To go back to the larger view, right click over any module and choose Move up.

Running the system

HDL synthesis

To test the system you need to synthesize the hardware first. Open Quartus/Synthesis.qpf project in Quartus Prime. Ignore IP upgrade warning. Select Processing -> Start Compilation. Wait until the process finishes (may take a while, because the system is quite big). A successful synthesis result should look as follows:

Loading hardware configuration to FPGA

Connect DE2-115 to your PC via USB. Choose Tools -> Programmer in Quartus Prime:

programmer

Click Start to load Synthesis.sof to the board.
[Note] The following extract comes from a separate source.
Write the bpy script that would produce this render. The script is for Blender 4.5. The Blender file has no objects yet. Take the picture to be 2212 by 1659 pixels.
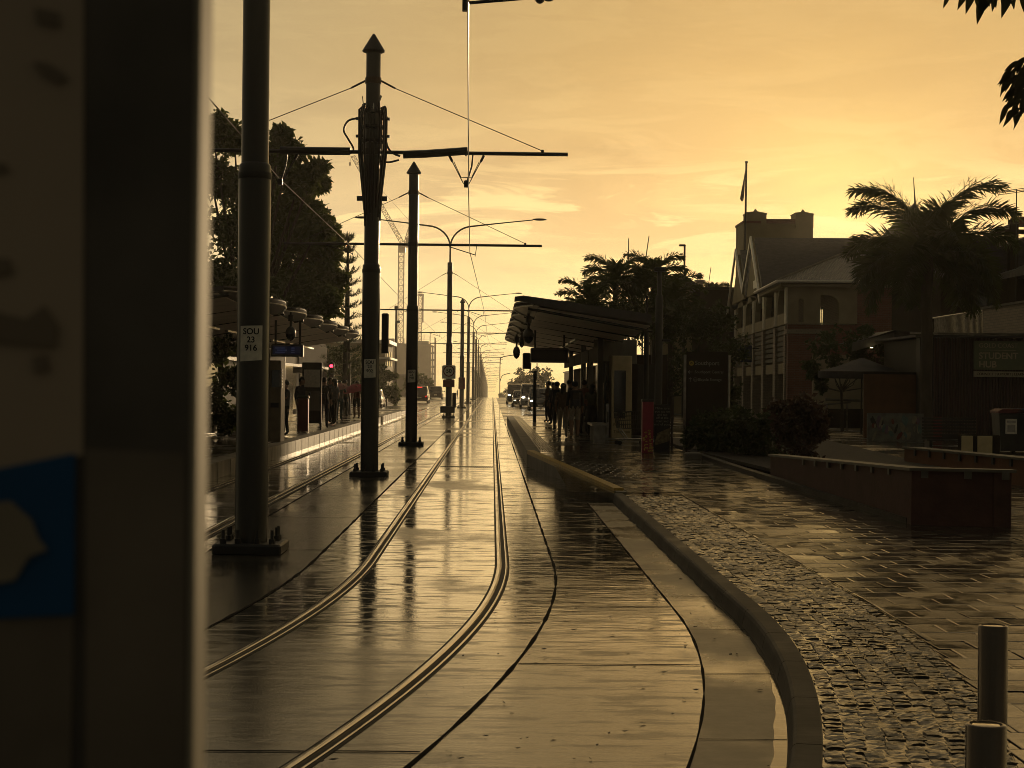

Opening Nios II Command Shell

Board support packages (BSP) contain code for working with hardware modules. For example, it may contain physical addresses of the modules, so that one does not need to hardcode them into the user code and update them manually once they are changed in Platform Designer. In the Quartus Prime environment BSPs are generated based on hardware design by just clicking a few buttons. However, each processor in a system must have its own BSP. Thus for a system with many cores manual BSP generation may be tedious. That is why I designed a script that automates BSP creation and project compilation for any number of processors. The script also configures BSPs such that they become aware of the shared memory region. For more details about how BSPs are configured, look at the content of .

The script runs in the environment of the Nios II Command Shell, which comes with Quartus Prime and can be found using Windows 10 search panel:

After starting the shell, cd to your local copy of this repository to be able to run script.sh:

cd "C:\<path-to-repo>\MulticoreNios"

The script may potentially run on operating systems other than Windows 10, but it has not been tested in other environment.

Generating BSPs and projects

Generate BSP for the required number of cores. In the current version you can choose any number of cores from 1 to 8. The following example uses 8 cores:

./script.sh generate-bsp 8

Regardless of your choice, the hardware system contains 8 cores, so the numbers you specify will only determine how many cores will execute the program.

Compiling projects

To automatically build a separate executable for each core, run the following command:

./script.sh make-projects 8

The number of cores (the second parameter) should match the number of cores used in the previous step.

Running executables on Nios II cores

To automatically load executable files to Nios cores, make sure you connected the DE2-115 board to your PC via USB-Blaster and run the following command:

./script.sh load-elfs 8

Again, the number of cores should match the number of cores used in the previous steps. The script loads executables for the secondary cores first and then it loads the executable to the main core. After that, you should be able to see the output printed by the main core in the same window:

The script prints the result of the multiplication of the identity matrix by a matrix with single-digit hexadecimal values as elements. It also prints the execution time, so that it can be used to estimate the efficiency of parallelization.

Press Ctrl+C to stop the script and return to the command window.

Performance evaluation

The following table contains execution time for the same matrix (104x104 elements) multiplication program, but running on a different number of cores:

# of cores Execution time (cc) Speedup Efficiency
1 93722710 1.000 1.000
2 46958379 1.996 0.998
4 23551266 3.980 0.995
8 11864200 7.900 0.988

It is clear from the table that the task can be extremely efficiently parallelized by at least 8 cores.